ただ、「女性が働きやすい社会に」とか「男性も家事をやる時代」とはよく言われるものの、まだまだその通りに実行するのは難しいのも現状だ。意識的にか無意識的にかはわからないが、“女らしさ”や“男らしさ”を求めているのはほかでもない自分自身という可能性もある。それはもちろん本人のせいではなく、社会の刷り込みによって、そういうことに無自覚になっているということもあるだろう。頭ではわかっていても、いざ自分事となると途端に理解することが難しくなったりもするのだから人間は複雑だ。こうしたテーマから逃げられない世代のアラサーである私は、その矛盾をひしひし感じている。

 一方で、現代人のリアルな悩みを絶妙なバランスで代弁してきたドラマというカルチャーが私たちにもたらしてきた影響もまた大きいことは確かだ。今、ようやくステレオタイプや偏見が解かれ、許容され始めたことが、10年、20年前のドラマですでに問題提起されていた、ということはよくある。過去作の中には女性のセンシティブな側面に鋭く切り込む作品もあり、ギョッとすることもあったが、それもまた時代に合わせた問題提起の仕方だったのかもしれない。実際、私が自分の中のちょっとした違和感に気づけたのも、過去にそういう価値観を提示してくれたドラマを観てきたからでもある。

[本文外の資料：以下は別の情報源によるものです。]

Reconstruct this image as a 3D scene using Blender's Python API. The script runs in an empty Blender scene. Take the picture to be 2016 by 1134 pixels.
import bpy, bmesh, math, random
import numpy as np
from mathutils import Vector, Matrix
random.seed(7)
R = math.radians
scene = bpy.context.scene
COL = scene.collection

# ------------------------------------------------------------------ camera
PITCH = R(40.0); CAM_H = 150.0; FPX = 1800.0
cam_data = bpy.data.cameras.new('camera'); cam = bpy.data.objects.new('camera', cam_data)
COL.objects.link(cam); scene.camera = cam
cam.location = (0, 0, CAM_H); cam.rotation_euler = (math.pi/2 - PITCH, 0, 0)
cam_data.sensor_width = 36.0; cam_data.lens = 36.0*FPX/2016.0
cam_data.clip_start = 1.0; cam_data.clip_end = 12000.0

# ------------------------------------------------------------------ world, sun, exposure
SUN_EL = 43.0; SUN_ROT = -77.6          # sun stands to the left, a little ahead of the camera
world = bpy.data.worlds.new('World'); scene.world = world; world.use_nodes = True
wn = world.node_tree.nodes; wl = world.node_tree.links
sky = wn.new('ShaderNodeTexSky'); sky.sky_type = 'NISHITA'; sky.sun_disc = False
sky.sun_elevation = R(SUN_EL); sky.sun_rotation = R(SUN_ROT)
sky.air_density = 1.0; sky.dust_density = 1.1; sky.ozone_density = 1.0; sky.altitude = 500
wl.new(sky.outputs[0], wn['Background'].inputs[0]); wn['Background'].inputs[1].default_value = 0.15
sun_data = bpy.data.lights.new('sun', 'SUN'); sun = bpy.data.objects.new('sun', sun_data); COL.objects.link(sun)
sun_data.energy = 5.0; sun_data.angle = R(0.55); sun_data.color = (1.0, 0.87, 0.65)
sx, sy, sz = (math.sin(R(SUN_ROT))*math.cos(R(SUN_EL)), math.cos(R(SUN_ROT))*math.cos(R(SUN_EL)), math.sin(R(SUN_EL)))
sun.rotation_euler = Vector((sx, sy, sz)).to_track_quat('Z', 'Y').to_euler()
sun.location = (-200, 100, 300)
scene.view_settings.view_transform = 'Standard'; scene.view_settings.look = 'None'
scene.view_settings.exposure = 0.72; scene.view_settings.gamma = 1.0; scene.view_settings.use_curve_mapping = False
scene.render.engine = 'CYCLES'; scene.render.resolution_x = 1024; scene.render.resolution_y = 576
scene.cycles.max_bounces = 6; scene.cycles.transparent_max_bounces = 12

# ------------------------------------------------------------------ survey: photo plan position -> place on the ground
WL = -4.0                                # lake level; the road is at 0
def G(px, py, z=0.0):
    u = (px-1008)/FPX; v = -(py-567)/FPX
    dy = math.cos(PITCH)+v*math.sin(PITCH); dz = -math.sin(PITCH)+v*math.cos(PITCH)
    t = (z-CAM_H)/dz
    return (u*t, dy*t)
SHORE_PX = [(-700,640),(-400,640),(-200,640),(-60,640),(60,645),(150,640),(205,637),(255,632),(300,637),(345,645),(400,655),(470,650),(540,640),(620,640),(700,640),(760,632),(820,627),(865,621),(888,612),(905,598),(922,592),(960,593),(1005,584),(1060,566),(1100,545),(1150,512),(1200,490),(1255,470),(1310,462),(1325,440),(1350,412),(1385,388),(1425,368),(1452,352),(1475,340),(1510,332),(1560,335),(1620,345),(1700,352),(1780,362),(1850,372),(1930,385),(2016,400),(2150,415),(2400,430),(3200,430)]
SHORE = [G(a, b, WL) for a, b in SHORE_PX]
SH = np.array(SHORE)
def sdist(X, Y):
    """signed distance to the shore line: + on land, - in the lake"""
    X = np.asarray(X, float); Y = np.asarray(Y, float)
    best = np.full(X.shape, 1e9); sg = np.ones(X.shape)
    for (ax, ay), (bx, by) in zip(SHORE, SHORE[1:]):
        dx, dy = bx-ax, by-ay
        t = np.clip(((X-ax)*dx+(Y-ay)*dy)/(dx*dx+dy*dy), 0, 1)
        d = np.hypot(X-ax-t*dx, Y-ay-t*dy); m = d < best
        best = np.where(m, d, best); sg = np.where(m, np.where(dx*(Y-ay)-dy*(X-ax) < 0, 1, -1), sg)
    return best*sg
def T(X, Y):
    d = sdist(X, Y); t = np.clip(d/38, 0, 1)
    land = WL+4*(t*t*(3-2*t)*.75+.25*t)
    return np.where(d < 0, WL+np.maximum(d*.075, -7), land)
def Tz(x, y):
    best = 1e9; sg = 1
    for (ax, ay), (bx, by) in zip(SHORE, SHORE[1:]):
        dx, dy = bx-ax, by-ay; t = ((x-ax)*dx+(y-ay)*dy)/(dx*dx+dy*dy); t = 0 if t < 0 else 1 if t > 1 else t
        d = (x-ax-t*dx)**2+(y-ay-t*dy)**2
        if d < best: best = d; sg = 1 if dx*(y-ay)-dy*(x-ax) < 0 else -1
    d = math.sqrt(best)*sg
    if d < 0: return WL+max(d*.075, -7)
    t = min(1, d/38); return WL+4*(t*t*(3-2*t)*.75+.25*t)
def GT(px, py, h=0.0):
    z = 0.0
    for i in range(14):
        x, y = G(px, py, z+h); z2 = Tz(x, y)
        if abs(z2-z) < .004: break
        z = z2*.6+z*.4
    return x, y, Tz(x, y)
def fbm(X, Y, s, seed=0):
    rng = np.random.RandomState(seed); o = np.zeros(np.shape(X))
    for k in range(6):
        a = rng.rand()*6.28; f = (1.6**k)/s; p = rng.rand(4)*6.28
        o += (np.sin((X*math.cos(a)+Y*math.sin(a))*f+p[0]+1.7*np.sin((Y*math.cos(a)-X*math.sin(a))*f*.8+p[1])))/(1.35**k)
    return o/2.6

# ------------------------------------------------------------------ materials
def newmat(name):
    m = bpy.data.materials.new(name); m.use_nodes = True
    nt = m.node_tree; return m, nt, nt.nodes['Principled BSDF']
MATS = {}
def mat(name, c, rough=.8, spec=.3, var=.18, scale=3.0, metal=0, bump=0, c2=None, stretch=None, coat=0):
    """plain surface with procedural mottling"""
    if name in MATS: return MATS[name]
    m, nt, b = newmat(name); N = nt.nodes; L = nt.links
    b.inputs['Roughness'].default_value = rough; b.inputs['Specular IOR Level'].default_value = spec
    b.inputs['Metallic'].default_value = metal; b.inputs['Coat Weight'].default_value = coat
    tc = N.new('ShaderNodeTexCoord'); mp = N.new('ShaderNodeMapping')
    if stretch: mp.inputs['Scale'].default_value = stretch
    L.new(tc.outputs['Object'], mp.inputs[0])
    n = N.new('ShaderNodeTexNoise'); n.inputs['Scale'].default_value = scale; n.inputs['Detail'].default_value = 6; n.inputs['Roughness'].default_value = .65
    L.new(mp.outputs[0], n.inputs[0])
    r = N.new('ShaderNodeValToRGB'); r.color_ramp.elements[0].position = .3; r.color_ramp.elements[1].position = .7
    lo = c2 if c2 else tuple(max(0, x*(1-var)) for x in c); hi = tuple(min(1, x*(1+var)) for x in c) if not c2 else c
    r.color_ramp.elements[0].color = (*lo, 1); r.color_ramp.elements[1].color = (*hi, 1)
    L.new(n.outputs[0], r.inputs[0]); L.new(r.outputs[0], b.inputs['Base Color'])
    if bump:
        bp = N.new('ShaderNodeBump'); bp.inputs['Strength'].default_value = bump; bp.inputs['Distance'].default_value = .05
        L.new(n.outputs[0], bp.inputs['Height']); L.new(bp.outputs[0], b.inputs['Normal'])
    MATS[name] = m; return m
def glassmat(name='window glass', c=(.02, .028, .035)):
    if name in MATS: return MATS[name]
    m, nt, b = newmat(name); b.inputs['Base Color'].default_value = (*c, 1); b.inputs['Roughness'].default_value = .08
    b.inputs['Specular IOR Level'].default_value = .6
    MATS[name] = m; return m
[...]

 一度根付いた価値観はそう簡単には変えられない。でも、社会問題をあらゆる角度から捉え、フラットな目線で描こうと試みてきたドラマというカルチャーは、私たちに少しずつ変化をもたらしてくれているとも思う。『わたしのお嫁くん』や『隣の男はよく食べる』のような目線を持った作品は、今後も生まれ続けるだろう。その先で、私たちの抱える悩みが氷解した時代が来ることに期待したい。